▶ **TASK TO COMPLETE**
Below are the records; pull every line that includes "Python".

▶ **RAW RECORDS**
········

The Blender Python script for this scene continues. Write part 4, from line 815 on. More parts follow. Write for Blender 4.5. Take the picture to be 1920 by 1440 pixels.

········

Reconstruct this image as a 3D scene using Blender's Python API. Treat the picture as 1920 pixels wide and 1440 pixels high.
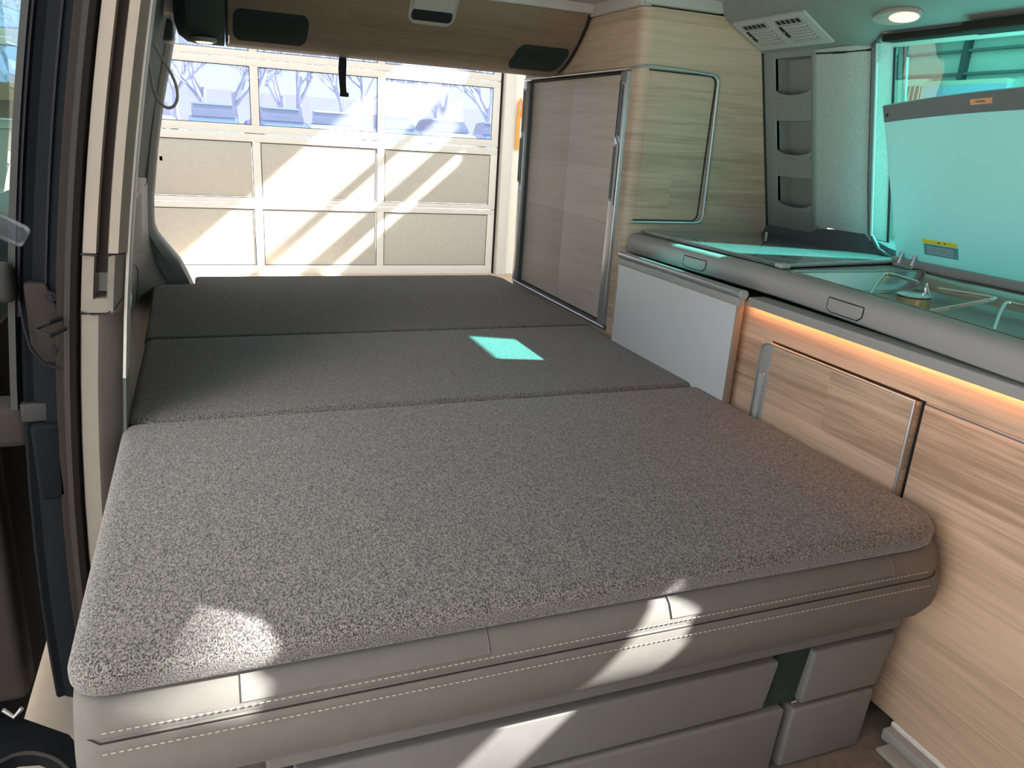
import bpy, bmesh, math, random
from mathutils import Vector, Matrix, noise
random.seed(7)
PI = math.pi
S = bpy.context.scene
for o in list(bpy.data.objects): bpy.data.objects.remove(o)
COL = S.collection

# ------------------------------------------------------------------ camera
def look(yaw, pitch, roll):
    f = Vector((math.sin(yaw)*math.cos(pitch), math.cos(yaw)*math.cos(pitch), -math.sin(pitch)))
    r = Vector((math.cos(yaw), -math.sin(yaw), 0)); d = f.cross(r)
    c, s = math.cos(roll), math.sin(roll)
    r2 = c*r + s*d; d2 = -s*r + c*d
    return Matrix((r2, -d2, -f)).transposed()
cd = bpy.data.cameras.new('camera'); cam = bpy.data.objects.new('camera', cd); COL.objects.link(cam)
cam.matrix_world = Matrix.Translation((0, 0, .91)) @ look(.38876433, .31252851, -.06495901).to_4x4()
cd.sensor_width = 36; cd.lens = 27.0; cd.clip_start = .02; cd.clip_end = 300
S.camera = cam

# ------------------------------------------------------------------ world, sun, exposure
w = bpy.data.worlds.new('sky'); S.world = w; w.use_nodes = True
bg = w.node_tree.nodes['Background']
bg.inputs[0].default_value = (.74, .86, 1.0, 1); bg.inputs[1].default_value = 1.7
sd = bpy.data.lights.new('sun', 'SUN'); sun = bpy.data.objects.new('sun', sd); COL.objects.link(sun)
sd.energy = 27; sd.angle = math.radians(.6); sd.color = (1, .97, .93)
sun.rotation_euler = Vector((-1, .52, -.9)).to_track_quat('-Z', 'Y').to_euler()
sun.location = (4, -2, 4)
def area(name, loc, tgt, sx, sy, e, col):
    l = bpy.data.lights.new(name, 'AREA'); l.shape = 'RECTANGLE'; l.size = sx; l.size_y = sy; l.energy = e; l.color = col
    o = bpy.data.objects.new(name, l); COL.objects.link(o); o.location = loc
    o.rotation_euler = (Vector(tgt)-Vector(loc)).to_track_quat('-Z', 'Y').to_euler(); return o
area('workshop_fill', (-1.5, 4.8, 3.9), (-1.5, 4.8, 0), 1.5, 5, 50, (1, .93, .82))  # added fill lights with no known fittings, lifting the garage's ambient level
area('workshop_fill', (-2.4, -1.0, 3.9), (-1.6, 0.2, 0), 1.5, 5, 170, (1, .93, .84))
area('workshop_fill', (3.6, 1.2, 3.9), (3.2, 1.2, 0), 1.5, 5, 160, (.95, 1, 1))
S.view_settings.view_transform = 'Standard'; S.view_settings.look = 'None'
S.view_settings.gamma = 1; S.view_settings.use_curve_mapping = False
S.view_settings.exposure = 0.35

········

▶ **EXERCISE RESPONSE**
The Blender Python script for this scene continues. Write part 4, from line 815 on. More parts follow. Write for Blender 4.5. Take the picture to be 1920 by 1440 pixels.
Reconstruct this image as a 3D scene using Blender's Python API. Treat the picture as 1920 pixels wide and 1440 pixels high.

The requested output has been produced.